A spokesman for PSA declined to comment.

For Tavares, Fiat’s decision to pair up with Renault represents a missed opportunity. Since arriving in 2014, the 60-year-old executive -- a former protege of Ghosn at Renault -- has turned around a struggling PSA by focusing relentlessly on efficiency and scale. He held talks with Fiat earlier this year to build a new “super platform” before the Italian-American company slipped into the arms of Renault.

Now Tavares may be left with options such as a potential tie-up with Jaguar Land Rover. More than three-quarters of PSA’s revenue comes from Europe, where automakers face a consumer slowdown and a squeeze on profit margins from stricter emission regulations.

At the Geneva car show in March, it looked like Fiat and PSA would pair off. Tavares and his counterpart at Fiat, Mike Manley, spoke publicly about the desire to participate in consolidation.

But Fiat Chairman John Elkann wasn’t convinced. A deal with PSA would rely on disruptive and politically unpalatable job cuts, while Renault, based in the Paris suburb of Boulogne-Billancourt, offered a more-advanced program for electric cars and greater access to Asia through Nissan.

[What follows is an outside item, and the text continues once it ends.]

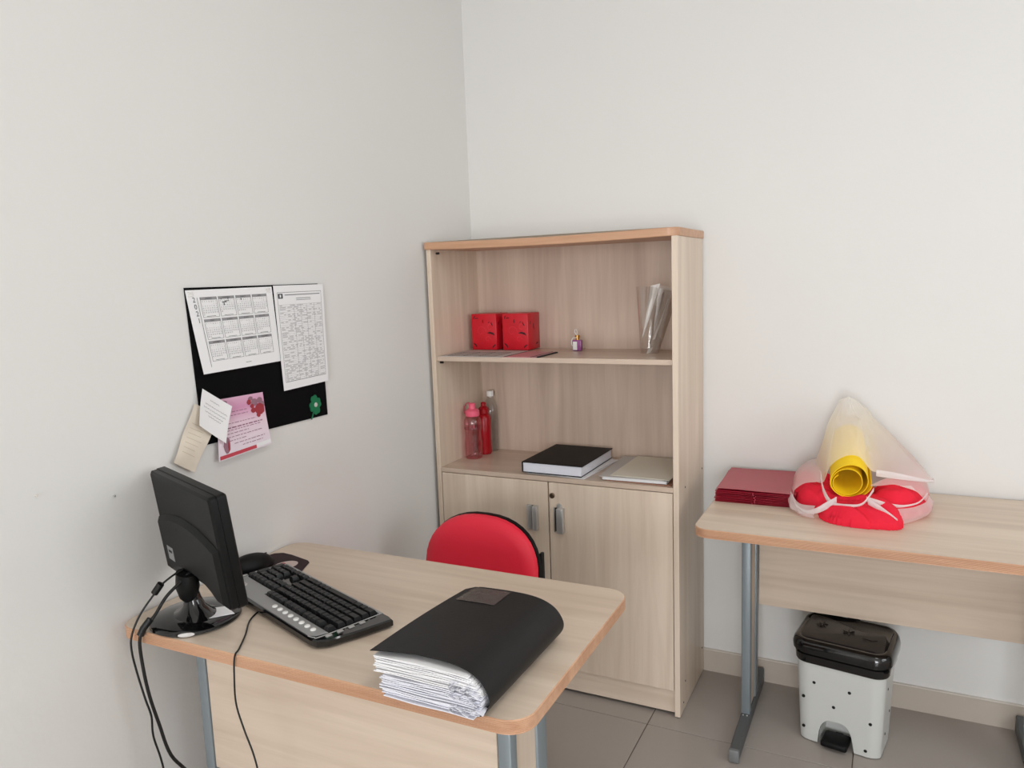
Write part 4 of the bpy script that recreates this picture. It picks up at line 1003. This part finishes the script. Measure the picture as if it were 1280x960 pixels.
# bag
bg = thing('plastic_bag', 'translucent white plastic bag draped over yellow roll and red fabric', 'bag', (1.42, -0.25, 0.7405))
PK = Vector((1.384, -0.12, 1.050))
loop = [(1.333, -0.348, 0.838), (1.305, -0.26, 0.815), (1.295, -0.14, 0.80), (1.39, -0.045, 0.80), (1.50, -0.045, 0.815), (1.585, -0.10, 0.83), (1.622, -0.19, 0.822), (1.585, -0.245, 0.836), (1.525, -0.290, 0.856), (1.472, -0.330, 0.874), (1.455, -0.352, 0.885), (1.425, -0.345, 0.918), (1.39, -0.345, 0.918), (1.352, -0.348, 0.888)]
def closed(P, t_):
    n = len(P); s_ = (t_ % 1.0) * n; i = int(s_); q = s_ - i
    p0, p1, p2, p3 = (Vector(P[(i + k_) % n]) for k_ in (-1, 0, 1, 2))
    return 0.5 * ((2 * p1) + (-p0 + p2) * q + (2 * p0 - 5 * p1 + 4 * p2 - p3) * q * q + (-p0 + 3 * p1 - 3 * p2 + p3) * q ** 3)
def hood(u, v):
    p = closed(loop, u); th = math.atan2(p.y + 0.2, p.x - 1.42)
    q = PK + Vector((0.024 * math.cos(th), 0.016 * math.sin(th), 0.003 * math.sin(2 * th) - 0.008))
    r_ = p.lerp(q, (v / 0.9)) if v < 0.9 else q.lerp(PK + Vector((0, 0, 0.006)), ((v - 0.9) / 0.1) ** 0.7)
    m = math.sin(math.pi * v)
    wv = noise.noise(Vector((u * 9, v * 2.0, 1.3))) * 0.014 + noise.noise(Vector((u * 26, v * 3.0, 5))) * 0.005
    d = Vector((r_.x - 1.40, r_.y + 0.2, 0)); d = d.normalized() if d.length > 1e-6 else Vector((0, 0, 0))
    return tuple(r_ + d * (wv * m + 0.012 * m) + Vector((0, 0, -0.012 * m * (1 if r_.x > 1.44 else 0))))
B().grid(hood, 110, 30).build('bag_hood', 'bag', bg, world=True, ang=80, normals=False)
# lower lobes of the bag around the cloth
def lobe(P0, P1, P2, P3):
    """surface between the curves, top to table, bulging"""
    def f_(u, v):
        a, m_, c, d = (Vector(cr3(P, u)) for P in (P0, P1, P2, P3))
        q = 1 - v
        r_ = a * q ** 3 + m_ * 3 * q * q * v + c * 3 * q * v * v + d * v ** 3
        nz = noise.noise(Vector((u * 7, v * 3, 2))) * 0.006 * math.sin(math.pi * min(1, v))
        return (r_.x + nz, r_.y + nz, max(0.7412, r_.z + nz))
    return f_
def cr3(P, t_):
    n = len(P) - 1; s_ = min(t_ * n, n - 1e-6); i = int(s_); q = s_ - i
    p0, p1, p2, p3 = (Vector(P[k_]) for k_ in (max(i - 1, 0), i, i + 1, min(i + 2, n)))
    return 0.5 * ((2 * p1) + (-p0 + p2) * q + (2 * p0 - 5 * p1 + 4 * p2 - p3) * q * q + (-p0 + 3 * p1 - 3 * p2 + p3) * q ** 3)
# left lobe: film over the left roll (above its open end) and the skirt below it
B().grid(lobe([(1.40, -0.05, 0.83), (1.315, -0.12, 0.85), (1.318, -0.25, 0.85), (1.335, -0.345, 0.838)],
              [(1.36, -0.03, 0.84), (1.265, -0.08, 0.85), (1.262, -0.24, 0.855), (1.290, -0.345, 0.838)],
              [(1.34, -0.02, 0.80), (1.225, -0.06, 0.80), (1.225, -0.22, 0.82), (1.255, -0.340, 0.815)],
              [(1.34, -0.03, 0.745), (1.240, -0.08, 0.742), (1.235, -0.22, 0.742), (1.248, -0.315, 0.790)]), 26, 16).build('bag_side', 'bag', bg, world=True, ang=80, normals=False)
B().grid(lobe([(1.236, -0.22, 0.775), (1.240, -0.30, 0.785), (1.268, -0.350, 0.768), (1.315, -0.385, 0.775)],
              [(1.226, -0.22, 0.765), (1.228, -0.32, 0.770), (1.262, -0.385, 0.760), (1.312, -0.405, 0.766)],
              [(1.228, -0.22, 0.750), (1.234, -0.33, 0.750), (1.268, -0.395, 0.748), (1.312, -0.408, 0.752)],
              [(1.238, -0.22, 0.742), (1.250, -0.32, 0.742), (1.280, -0.385, 0.742), (1.315, -0.400, 0.742)]), 22, 10).build('bag_side', 'bagw', bg, world=True, ang=80, normals=False)
# right lobe
B().grid(lobe([(1.45, -0.05, 0.83), (1.57, -0.08, 0.845), (1.58, -0.18, 0.850), (1.50, -0.29, 0.850), (1.455, -0.35, 0.838)],
              [(1.48, -0.03, 0.83), (1.59, -0.05, 0.845), (1.60, -0.18, 0.845), (1.56, -0.28, 0.845), (1.49, -0.345, 0.842)],
              [(1.50, -0.02, 0.79), (1.595, -0.05, 0.80), (1.605, -0.20, 0.80), (1.60, -0.28, 0.81), (1.53, -0.33, 0.840)],
              [(1.50, -0.03, 0.745), (1.60, -0.06, 0.742), (1.615, -0.20, 0.742), (1.598, -0.25, 0.780), (1.56, -0.30, 0.835)]), 30, 16).build('bag_side', 'bag', bg, world=True, ang=80, normals=False)
B().grid(lobe([(1.608, -0.20, 0.785), (1.600, -0.275, 0.785), (1.565, -0.335, 0.782), (1.525, -0.375, 0.785)],
              [(1.625, -0.20, 0.770), (1.615, -0.29, 0.770), (1.575, -0.350, 0.770), (1.535, -0.390, 0.775)],
              [(1.622, -0.20, 0.752), (1.612, -0.29, 0.752), (1.575, -0.355, 0.752), (1.540, -0.395, 0.755)],
              [(1.610, -0.20, 0.742), (1.600, -0.27, 0.742), (1.565, -0.340, 0.742), (1.535, -0.380, 0.742)]), 22, 10).build('bag_side', 'bag', bg, world=True, ang=80, normals=False)
# handle bands
def band(pts_, w_, name='handle_band'):
    def f_(u, v):
        p = Vector(cr3(pts_, u)); return (p.x, p.y - 0.003 * math.sin(math.pi * v), p.z + (v - 0.5) * w_ * (0.8 + 0.4 * math.sin(u * 5 + 1)))
    B().grid(f_, 28, 4, 0.0006).build(name, 'bagw', bg, world=True, ang=80)
band([(1.325, -0.352, 0.862), (1.336, -0.376, 0.818), (1.362, -0.400, 0.790), (1.405, -0.412, 0.792), (1.440, -0.405, 0.800), (1.466, -0.375, 0.835)], 0.018)
band([(1.372, -0.395, 0.800), (1.342, -0.408, 0.782), (1.318, -0.412, 0.768), (1.290, -0.400, 0.760), (1.262, -0.372, 0.768), (1.248, -0.335, 0.786)], 0.018)
band([(1.448, -0.385, 0.808), (1.480, -0.385, 0.800), (1.510, -0.365, 0.790), (1.545, -0.350, 0.788), (1.580, -0.315, 0.792), (1.603, -0.26, 0.805)], 0.013)
band([(1.452, -0.392, 0.804), (1.482, -0.405, 0.792), (1.512, -0.412, 0.776), (1.532, -0.408, 0.758)], 0.015)

band([(1.470, -0.333, 0.872), (1.525, -0.296, 0.858), (1.580, -0.255, 0.842), (1.618, -0.205, 0.828), (1.618, -0.175, 0.826)], 0.016)
# ------------------------------------------------------------------ waste bin
bn = thing('pedal_bin', 'light grey pedal bin with black lid under the side table', 'bin', (1.400, -0.250, 0), R(-9.2))
def rr3(w_, d_, r_, z_, cy=0): return [(p[0], p[1] + cy, z_) for p in rrect(-w_ / 2, w_ / 2, -d_ / 2, d_ / 2, r_, 6)]
BWb, BDb, BWt, BDt, HB = 0.232, 0.158, 0.256, 0.180, 0.285
# body: front wall carries the arch, so it is lofted as a shell of columns
def front_notch():
    b = B(); nx = 48
    aw, ah = 0.050, 0.086; ac_ = -0.010
    out = rrect(-0.5, 0.5, -0.5, 0.5, 0.16, 8)
    # dense outline
    P = []
    for i, p in enumerate(out):
        q = out[(i + 1) % len(out)]; L_ = math.dist(p, q); m_ = max(1, int(L_ / 0.02))
        for k_ in range(m_): P.append((p[0] + (q[0] - p[0]) * k_ / m_, p[1] + (q[1] - p[1]) * k_ / m_))
    return P
OUT = front_notch()
def body_pt(p, tz):
    w_, d_ = BWb + (BWt - BWb) * tz, BDb + (BDt - BDb) * tz
    return (p[0] * w_, p[1] * d_, tz * HB)
AW, AH, AC = 0.050, 0.088, -0.008
def arch(x_):
    q = abs(x_ - AC) / AW
    return 0 if q >= 1 else AH * (1 - q ** 3.0) ** 0.42
b = B(); NZ = 14
cols = []
for p in OUT:
    isf = p[1] < -0.499
    z0 = arch(p[0] * BWb) if isf else 0.0
    z0 = max(z0, 0.003)
    cols.append([b.bm.verts.new(body_pt(p, (z0 + (HB - z0) * k_ / NZ) / HB)) for k_ in range(NZ + 1)])
n = len(cols)
for i in range(n):
    A_, D_ = cols[i], cols[(i + 1) % n]
    for k_ in range(NZ): b.bm.faces.new((A_[k_], D_[k_], D_[k_ + 1], A_[k_ + 1]))
b.build('bin_body', 'binb', bn, ang=50)
# recess behind the arch: half tunnel and back plate
b = B(); yb_ = -BDb / 2 + 0.0005
xsn = [AC - AW + 2 * AW * k_ / 20 for k_ in range(21)]
fr_ = [(x_, body_pt((x_ / BWb, -0.5), max(arch(x_), 0.002) / HB)[1] + 0.0002, max(arch(x_), 0.002)) for x_ in xsn]
bk_ = [(x_ * 0.9, yb_ + 0.060, max(arch(x_) * 0.96, 0.002)) for x_ in xsn]
for i in range(20):
    b.face([fr_[i], fr_[i + 1], bk_[i + 1], bk_[i]]); b.face([bk_[i], bk_[i + 1], (bk_[i + 1][0], bk_[i + 1][1], 0.001), (bk_[i][0], bk_[i][1], 0.001)])
b.build('pedal_recess', 'binb', bn)
b = B().box(AC - 0.038, AC + 0.038, -0.108, -0.035, 0.010, 0.030, 0.007, 3); b.build('pedal', 'black', bn)
B().box(AC - 0.012, AC + 0.012, -0.040, -0.019, 0.012, 0.020, 0.002).build('pedal_arm', 'black', bn)
DOT = [(1018, 854), (1061, 863), (1003, 877), (1042, 887), (1088, 903), (1002, 918), (1083, 942)]
dot = [(-0.071, 0.200), (0.030, 0.196), (-0.102, 0.146), (-0.014, 0.135), (0.089, 0.113), (-0.101, 0.046), (0.077, 0.022)]
for x_, z_ in dot:
    y_ = -(BDb + (BDt - BDb) * z_ / HB) / 2
    B().lathe([(0.0050, 0.001), (0.0050, -0.0006), (0.0040, -0.0012)], (x_, y_, z_), 10, axis=1).build('dot', 'blackm', bn)
for y_, z_ in ((-0.03, 0.21), (0.03, 0.11), (-0.02, 0.06)):
    B().lathe([(0.0042, -0.001), (0.0042, 0.0006), (0.0032, 0.0012)], ((BWb + (BWt - BWb) * z_ / HB) / 2, y_, z_), 10, axis=0).build('dot', 'blackm', bn)
ld = B().loft([rr3(0.262, 0.186, 0.040, 0.262), rr3(0.268, 0.192, 0.042, 0.268), rr3(0.270, 0.194, 0.042, 0.288), rr3(0.262, 0.186, 0.040, 0.291), rr3(0.262, 0.186, 0.040, 0.295)], cap0=False).build('lid_rim', 'blackg', bn, ang=50)
def lidring(w_, d_, r_, z_, sl): return [(p[0], p[1], z_ + sl * (p[1] / 0.1)) for p in rrect(-w_ / 2, w_ / 2, -d_ / 2, d_ / 2, r_, 6)]
B().loft([lidring(0.266, 0.190, 0.042, 0.296, 0), lidring(0.282, 0.206, 0.046, 0.300, 0), lidring(0.284, 0.208, 0.046, 0.318, 0.001), lidring(0.276, 0.200, 0.044, 0.334, 0.004), lidring(0.262, 0.186, 0.040, 0.343, 0.008), lidring(0.246, 0.170, 0.034, 0.345, 0.009), lidring(0.236, 0.160, 0.030, 0.340, 0.008)]).build('lid', 'blackg', bn, ang=50)
# raised matt panel of the lid with a wavy rear edge
wp = [(-0.112, -0.076), (0.112, -0.076), (0.116, -0.060), (0.110, 0.012)]
for k_ in range(13):
    x_ = 0.104 - 0.216 * k_ / 12; wp.append((x_, 0.028 + 0.022 * math.sin((x_ + 0.02) * -22) + 0.012))
wp += [(-0.116, 0.045), (-0.117, -0.06)]
B().loft([[(p[0], p[1], 0.339 + 0.008 * p[1] / 0.1) for p in wp], [(p[0], p[1], 0.3455 + 0.010 * p[1] / 0.1) for p in wp], [(p[0], p[1], 0.3475 + 0.012 * p[1] / 0.1) for p in inset(wp, 0.005)]]).build('lid_panel', mat('lid_matt', srgb(38, 34, 34), 0.3), bn, ang=40)
b = B()
for cx_, cy_, s_, a0 in ((-0.072, 0.008, 0.016, 0.3), (0.008, -0.006, 0.018, -0.4)):
    for k_ in range(6):
        a = a0 + k_ * 1.05
        b.tube([(cx_ + 0.003 * math.cos(a), cy_ + 0.003 * math.sin(a), 0.3487 + cy_ * 0.12), (cx_ + s_ * 0.6 * math.cos(a + 0.25), cy_ + s_ * 0.6 * math.sin(a + 0.25), 0.3488 + cy_ * 0.12 + 0.0006), (cx_ + s_ * math.cos(a), cy_ + s_ * math.sin(a), 0.3487 + cy_ * 0.12 + s_ * math.sin(a) * 0.12)], 0.0011, 5, flat=1.5)
b.tube([(0.05, -0.02, 0.3470), (0.075, -0.026, 0.3465), (0.09, -0.018, 0.3470)], 0.001, 5)
b.build('leaf_emboss', 'blackg', bn)
B().tube([(-0.045, 0.098, 0.330), (0.0, 0.100, 0.347), (0.045, 0.098, 0.330)], 0.006, 8).build('lid_grip', 'blackg', bn)
bpy.context.view_layer.update()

Renault’s share price has hovered near five-year lows, according to the memo, which -- echoing some analysts -- contends the carmaker’s market value is negative after stripping out its 43% Nissan stake and banking business RCI. “Renault’s current valuation largely explains Fiat’s interest in a merger,” it said, calling the deal a “virtual takeover of Renault by Fiat.”

Relations between Nissan and Renault have been strained since the arrest of alliance leader Ghosn in November. Recently, Nissan pushed back against a Renault plan to join together under a 50-50 holding company structure. Should the alliance break up, Renault may end up unwinding its Nissan stake “under particularly deteriorated conditions,” the memo said.

The Franco-Italian tie-up bears management and governance risks, along with the possibility of antitrust remedies, according to the note. The transaction will "open a period of fragility for the various actors," it concluded.